Over the weekend I learned that I had 3 of my boardwalk prints accepted into a show in Asbury. (I'll post details in the near future) I currently have two edition copies of all 7 completed prints, some of them in frames. One of the accepted pieces is my night scene, which is in a frame, but that framed print is out as part of a traveling show and won't be back until after this Asbury show has started. I do have an available mat and frame for the second copy of the piece, but that would leave me without a completed copy in my hands, should I need it for something. The solution is to print a third edition proof. If it was a black and white piece I wouldn't worry about it, but the only way to get the colors exactly right on this is to copy them from an existing one, so I need to take care of that in the next 2 weeks before I deliver the piece.

I began that process today. Actually I spent the first hour putting away all the stuff I had carefully packed before the storm, so I could have my work table available to work on. Spent the second hour inking and proofing the block on the standard Okawara paper used for these editions. It seems that some of the special tools that I had taken home before Irene are still at home, including the thing that I use to rub my blocks, but I did have the old wooden spoon that I use for class demonstrations, and it did the job just fine. The above photo shows the process half done- rubbed with the spoon on the right side, and just a bit of initial hand pressure on the left. Just a few small spots required re-inking, and then I had a nice clean print to hang up to dry.
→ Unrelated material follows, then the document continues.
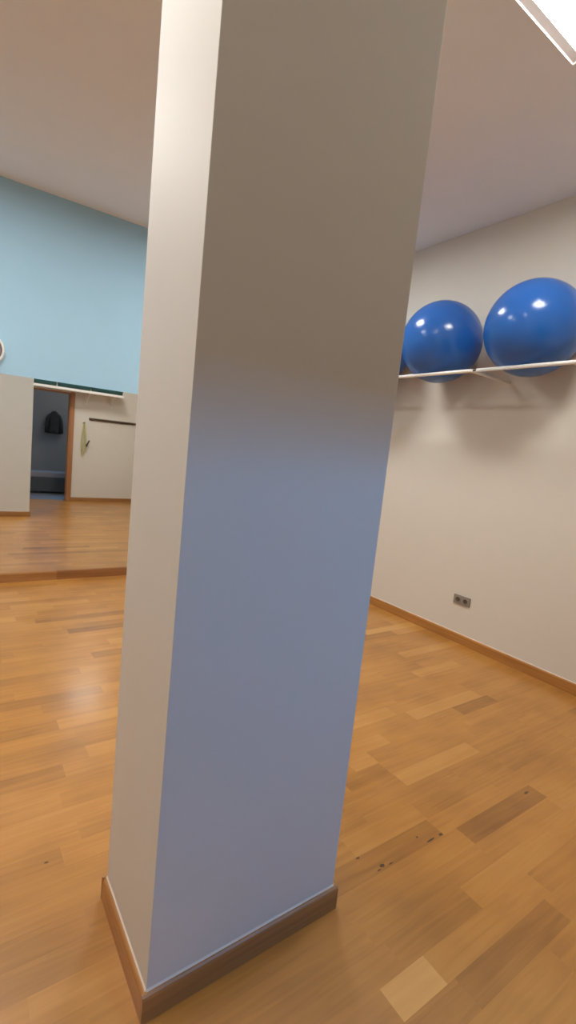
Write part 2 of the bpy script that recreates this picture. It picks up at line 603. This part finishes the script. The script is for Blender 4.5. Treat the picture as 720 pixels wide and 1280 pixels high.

By this weekend it should be dry enough to color, which will keep me on schedule for the gallery delivery.

In the next few days I am hoping to find time to pull a new full size proof of my smoking block on white paper before next week's critique group, but that could be a 3 hour job, so it will have to wait a little bit. Meanwhile, the shortened framed copy is currently on display at the reopened Boatworks through September 23rd, part of the Art on the Edge show.